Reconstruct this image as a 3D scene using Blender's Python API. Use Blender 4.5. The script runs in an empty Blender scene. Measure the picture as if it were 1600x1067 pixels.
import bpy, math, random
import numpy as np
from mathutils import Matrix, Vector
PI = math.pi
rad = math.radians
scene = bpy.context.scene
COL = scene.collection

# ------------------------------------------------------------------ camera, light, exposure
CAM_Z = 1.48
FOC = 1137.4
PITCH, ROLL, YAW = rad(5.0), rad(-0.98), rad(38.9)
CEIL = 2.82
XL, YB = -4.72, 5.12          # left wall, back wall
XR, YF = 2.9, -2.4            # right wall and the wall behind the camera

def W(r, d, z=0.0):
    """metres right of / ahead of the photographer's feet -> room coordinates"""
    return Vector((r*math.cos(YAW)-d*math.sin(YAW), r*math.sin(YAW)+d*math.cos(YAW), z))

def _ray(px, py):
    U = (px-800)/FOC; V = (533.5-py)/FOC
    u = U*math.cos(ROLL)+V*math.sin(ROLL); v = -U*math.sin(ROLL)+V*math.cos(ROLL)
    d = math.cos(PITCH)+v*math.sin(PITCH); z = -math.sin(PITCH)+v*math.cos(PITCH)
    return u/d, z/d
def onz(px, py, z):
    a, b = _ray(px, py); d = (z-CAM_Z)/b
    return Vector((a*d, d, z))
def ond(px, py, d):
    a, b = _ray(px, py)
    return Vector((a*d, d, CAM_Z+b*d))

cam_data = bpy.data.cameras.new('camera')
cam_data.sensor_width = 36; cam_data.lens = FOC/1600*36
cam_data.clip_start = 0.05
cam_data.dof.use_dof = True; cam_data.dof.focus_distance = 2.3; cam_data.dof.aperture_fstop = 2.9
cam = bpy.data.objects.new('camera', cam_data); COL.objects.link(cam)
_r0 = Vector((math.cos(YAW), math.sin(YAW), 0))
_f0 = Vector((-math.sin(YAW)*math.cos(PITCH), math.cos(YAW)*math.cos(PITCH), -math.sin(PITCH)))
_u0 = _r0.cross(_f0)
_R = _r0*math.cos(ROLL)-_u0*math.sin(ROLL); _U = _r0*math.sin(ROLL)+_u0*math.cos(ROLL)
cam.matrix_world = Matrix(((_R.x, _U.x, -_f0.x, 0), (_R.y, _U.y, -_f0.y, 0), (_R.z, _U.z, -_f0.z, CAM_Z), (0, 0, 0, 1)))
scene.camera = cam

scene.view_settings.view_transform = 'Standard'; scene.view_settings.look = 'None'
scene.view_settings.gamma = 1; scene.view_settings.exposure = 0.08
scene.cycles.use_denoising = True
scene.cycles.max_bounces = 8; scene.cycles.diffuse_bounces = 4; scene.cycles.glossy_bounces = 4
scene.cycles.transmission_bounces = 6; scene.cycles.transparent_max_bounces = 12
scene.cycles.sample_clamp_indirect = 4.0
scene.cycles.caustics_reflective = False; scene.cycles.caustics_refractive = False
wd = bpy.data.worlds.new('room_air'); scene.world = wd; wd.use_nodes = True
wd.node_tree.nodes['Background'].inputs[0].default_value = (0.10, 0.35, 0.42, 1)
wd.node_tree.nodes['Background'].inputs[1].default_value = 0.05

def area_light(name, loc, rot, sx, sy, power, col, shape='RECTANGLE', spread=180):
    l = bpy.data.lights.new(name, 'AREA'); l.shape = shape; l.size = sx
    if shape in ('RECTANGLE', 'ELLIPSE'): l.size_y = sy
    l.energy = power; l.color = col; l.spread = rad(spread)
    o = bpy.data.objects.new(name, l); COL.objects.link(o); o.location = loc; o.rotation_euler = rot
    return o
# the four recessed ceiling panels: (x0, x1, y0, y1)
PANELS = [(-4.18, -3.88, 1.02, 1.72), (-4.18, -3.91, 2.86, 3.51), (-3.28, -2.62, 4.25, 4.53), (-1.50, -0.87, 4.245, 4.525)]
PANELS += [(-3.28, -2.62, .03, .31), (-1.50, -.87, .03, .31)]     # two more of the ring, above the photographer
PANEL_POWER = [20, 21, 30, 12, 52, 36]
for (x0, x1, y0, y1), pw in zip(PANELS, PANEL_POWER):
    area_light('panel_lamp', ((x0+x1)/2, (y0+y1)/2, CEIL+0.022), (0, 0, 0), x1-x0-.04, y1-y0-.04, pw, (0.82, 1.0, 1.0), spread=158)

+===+

_Instructions for the task_:
Repeat exactly, please, each line from the beginning of the data through the line with "return Vector((a*d, d, CAM_Z+b*d))" in it, and only those lines.

_Written answer_:
Reconstruct this image as a 3D scene using Blender's Python API. Use Blender 4.5. The script runs in an empty Blender scene. Measure the picture as if it were 1600x1067 pixels.
import bpy, math, random
import numpy as np
from mathutils import Matrix, Vector
PI = math.pi
rad = math.radians
scene = bpy.context.scene
COL = scene.collection

# ------------------------------------------------------------------ camera, light, exposure
CAM_Z = 1.48
FOC = 1137.4
PITCH, ROLL, YAW = rad(5.0), rad(-0.98), rad(38.9)
CEIL = 2.82
XL, YB = -4.72, 5.12          # left wall, back wall
XR, YF = 2.9, -2.4            # right wall and the wall behind the camera

def W(r, d, z=0.0):
    """metres right of / ahead of the photographer's feet -> room coordinates"""
    return Vector((r*math.cos(YAW)-d*math.sin(YAW), r*math.sin(YAW)+d*math.cos(YAW), z))

def _ray(px, py):
    U = (px-800)/FOC; V = (533.5-py)/FOC
    u = U*math.cos(ROLL)+V*math.sin(ROLL); v = -U*math.sin(ROLL)+V*math.cos(ROLL)
    d = math.cos(PITCH)+v*math.sin(PITCH); z = -math.sin(PITCH)+v*math.cos(PITCH)
    return u/d, z/d
def onz(px, py, z):
    a, b = _ray(px, py); d = (z-CAM_Z)/b
    return Vector((a*d, d, z))
def ond(px, py, d):
    a, b = _ray(px, py)
    return Vector((a*d, d, CAM_Z+b*d))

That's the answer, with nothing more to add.